─── Collected material ───

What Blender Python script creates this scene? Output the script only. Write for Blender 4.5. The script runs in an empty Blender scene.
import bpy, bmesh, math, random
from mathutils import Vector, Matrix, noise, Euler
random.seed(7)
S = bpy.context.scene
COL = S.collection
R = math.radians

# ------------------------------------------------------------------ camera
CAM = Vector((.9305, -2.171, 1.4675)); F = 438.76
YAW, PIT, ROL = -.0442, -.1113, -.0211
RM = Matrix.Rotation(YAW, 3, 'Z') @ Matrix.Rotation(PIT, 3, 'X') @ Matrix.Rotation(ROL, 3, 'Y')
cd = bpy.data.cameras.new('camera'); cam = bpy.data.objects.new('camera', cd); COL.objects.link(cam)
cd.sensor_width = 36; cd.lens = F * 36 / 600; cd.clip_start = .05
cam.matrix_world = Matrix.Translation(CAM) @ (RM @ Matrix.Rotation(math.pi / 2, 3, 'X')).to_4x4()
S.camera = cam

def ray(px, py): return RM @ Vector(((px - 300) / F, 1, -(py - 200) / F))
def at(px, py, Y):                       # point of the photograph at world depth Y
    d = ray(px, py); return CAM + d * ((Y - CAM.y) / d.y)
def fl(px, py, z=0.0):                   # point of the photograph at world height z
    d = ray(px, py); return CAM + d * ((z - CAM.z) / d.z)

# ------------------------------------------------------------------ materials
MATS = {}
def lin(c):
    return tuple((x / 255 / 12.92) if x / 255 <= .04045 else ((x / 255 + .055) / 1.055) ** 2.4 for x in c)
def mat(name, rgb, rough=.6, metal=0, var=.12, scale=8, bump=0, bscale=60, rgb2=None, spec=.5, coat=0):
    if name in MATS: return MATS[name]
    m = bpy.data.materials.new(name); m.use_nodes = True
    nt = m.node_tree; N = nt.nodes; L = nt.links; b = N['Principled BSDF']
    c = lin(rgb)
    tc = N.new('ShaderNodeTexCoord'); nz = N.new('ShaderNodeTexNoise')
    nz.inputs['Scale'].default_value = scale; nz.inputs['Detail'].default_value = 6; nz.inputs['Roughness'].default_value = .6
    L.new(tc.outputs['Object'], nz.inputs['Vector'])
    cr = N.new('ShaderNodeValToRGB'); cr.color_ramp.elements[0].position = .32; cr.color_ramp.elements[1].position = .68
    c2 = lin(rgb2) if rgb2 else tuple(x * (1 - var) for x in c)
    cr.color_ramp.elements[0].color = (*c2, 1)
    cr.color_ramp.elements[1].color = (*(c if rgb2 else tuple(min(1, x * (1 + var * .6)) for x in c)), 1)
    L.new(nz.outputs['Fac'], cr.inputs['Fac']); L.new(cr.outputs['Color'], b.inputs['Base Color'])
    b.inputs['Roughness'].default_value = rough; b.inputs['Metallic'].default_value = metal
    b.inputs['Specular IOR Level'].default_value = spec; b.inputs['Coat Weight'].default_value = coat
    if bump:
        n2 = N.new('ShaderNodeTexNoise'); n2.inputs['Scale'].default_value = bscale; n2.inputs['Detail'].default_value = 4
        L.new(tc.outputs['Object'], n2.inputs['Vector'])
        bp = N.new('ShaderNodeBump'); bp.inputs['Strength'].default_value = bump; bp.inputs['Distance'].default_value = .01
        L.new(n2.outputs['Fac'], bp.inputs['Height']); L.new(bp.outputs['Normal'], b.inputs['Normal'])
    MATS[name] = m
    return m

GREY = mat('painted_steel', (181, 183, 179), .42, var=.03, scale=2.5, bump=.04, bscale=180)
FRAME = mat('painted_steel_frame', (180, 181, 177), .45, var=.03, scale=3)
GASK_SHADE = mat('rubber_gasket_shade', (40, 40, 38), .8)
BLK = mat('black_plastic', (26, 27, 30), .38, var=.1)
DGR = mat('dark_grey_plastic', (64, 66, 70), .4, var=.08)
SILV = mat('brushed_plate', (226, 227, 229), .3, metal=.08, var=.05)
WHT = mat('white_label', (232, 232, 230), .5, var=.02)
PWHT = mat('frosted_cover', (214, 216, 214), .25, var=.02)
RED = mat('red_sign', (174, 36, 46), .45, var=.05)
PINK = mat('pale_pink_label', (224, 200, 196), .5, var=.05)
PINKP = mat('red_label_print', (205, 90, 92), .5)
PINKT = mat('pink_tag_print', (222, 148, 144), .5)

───

Task description:
Give the listing above again, word for word.

Result of this exercise:
What Blender Python script creates this scene? Output the script only. Write for Blender 4.5. The script runs in an empty Blender scene.
import bpy, bmesh, math, random
from mathutils import Vector, Matrix, noise, Euler
random.seed(7)
S = bpy.context.scene
COL = S.collection
R = math.radians

# ------------------------------------------------------------------ camera
CAM = Vector((.9305, -2.171, 1.4675)); F = 438.76
YAW, PIT, ROL = -.0442, -.1113, -.0211
RM = Matrix.Rotation(YAW, 3, 'Z') @ Matrix.Rotation(PIT, 3, 'X') @ Matrix.Rotation(ROL, 3, 'Y')
cd = bpy.data.cameras.new('camera'); cam = bpy.data.objects.new('camera', cd); COL.objects.link(cam)
cd.sensor_width = 36; cd.lens = F * 36 / 600; cd.clip_start = .05
cam.matrix_world = Matrix.Translation(CAM) @ (RM @ Matrix.Rotation(math.pi / 2, 3, 'X')).to_4x4()
S.camera = cam

def ray(px, py): return RM @ Vector(((px - 300) / F, 1, -(py - 200) / F))
def at(px, py, Y):                       # point of the photograph at world depth Y
    d = ray(px, py); return CAM + d * ((Y - CAM.y) / d.y)
def fl(px, py, z=0.0):                   # point of the photograph at world height z
    d = ray(px, py); return CAM + d * ((z - CAM.z) / d.z)

# ------------------------------------------------------------------ materials
MATS = {}
def lin(c):
    return tuple((x / 255 / 12.92) if x / 255 <= .04045 else ((x / 255 + .055) / 1.055) ** 2.4 for x in c)
def mat(name, rgb, rough=.6, metal=0, var=.12, scale=8, bump=0, bscale=60, rgb2=None, spec=.5, coat=0):
    if name in MATS: return MATS[name]
    m = bpy.data.materials.new(name); m.use_nodes = True
    nt = m.node_tree; N = nt.nodes; L = nt.links; b = N['Principled BSDF']
    c = lin(rgb)
    tc = N.new('ShaderNodeTexCoord'); nz = N.new('ShaderNodeTexNoise')
    nz.inputs['Scale'].default_value = scale; nz.inputs['Detail'].default_value = 6; nz.inputs['Roughness'].default_value = .6
    L.new(tc.outputs['Object'], nz.inputs['Vector'])
    cr = N.new('ShaderNodeValToRGB'); cr.color_ramp.elements[0].position = .32; cr.color_ramp.elements[1].position = .68
    c2 = lin(rgb2) if rgb2 else tuple(x * (1 - var) for x in c)
    cr.color_ramp.elements[0].color = (*c2, 1)
    cr.color_ramp.elements[1].color = (*(c if rgb2 else tuple(min(1, x * (1 + var * .6)) for x in c)), 1)
    L.new(nz.outputs['Fac'], cr.inputs['Fac']); L.new(cr.outputs['Color'], b.inputs['Base Color'])
    b.inputs['Roughness'].default_value = rough; b.inputs['Metallic'].default_value = metal
    b.inputs['Specular IOR Level'].default_value = spec; b.inputs['Coat Weight'].default_value = coat
    if bump:
        n2 = N.new('ShaderNodeTexNoise'); n2.inputs['Scale'].default_value = bscale; n2.inputs['Detail'].default_value = 4
        L.new(tc.outputs['Object'], n2.inputs['Vector'])
        bp = N.new('ShaderNodeBump'); bp.inputs['Strength'].default_value = bump; bp.inputs['Distance'].default_value = .01
        L.new(n2.outputs['Fac'], bp.inputs['Height']); L.new(bp.outputs['Normal'], b.inputs['Normal'])
    MATS[name] = m
    return m

GREY = mat('painted_steel', (181, 183, 179), .42, var=.03, scale=2.5, bump=.04, bscale=180)
FRAME = mat('painted_steel_frame', (180, 181, 177), .45, var=.03, scale=3)
GASK_SHADE = mat('rubber_gasket_shade', (40, 40, 38), .8)
BLK = mat('black_plastic', (26, 27, 30), .38, var=.1)
DGR = mat('dark_grey_plastic', (64, 66, 70), .4, var=.08)
SILV = mat('brushed_plate', (226, 227, 229), .3, metal=.08, var=.05)
WHT = mat('white_label', (232, 232, 230), .5, var=.02)
PWHT = mat('frosted_cover', (214, 216, 214), .25, var=.02)
RED = mat('red_sign', (174, 36, 46), .45, var=.05)
PINK = mat('pale_pink_label', (224, 200, 196), .5, var=.05)
PINKP = mat('red_label_print', (205, 90, 92), .5)
PINKT = mat('pink_tag_print', (222, 148, 144), .5)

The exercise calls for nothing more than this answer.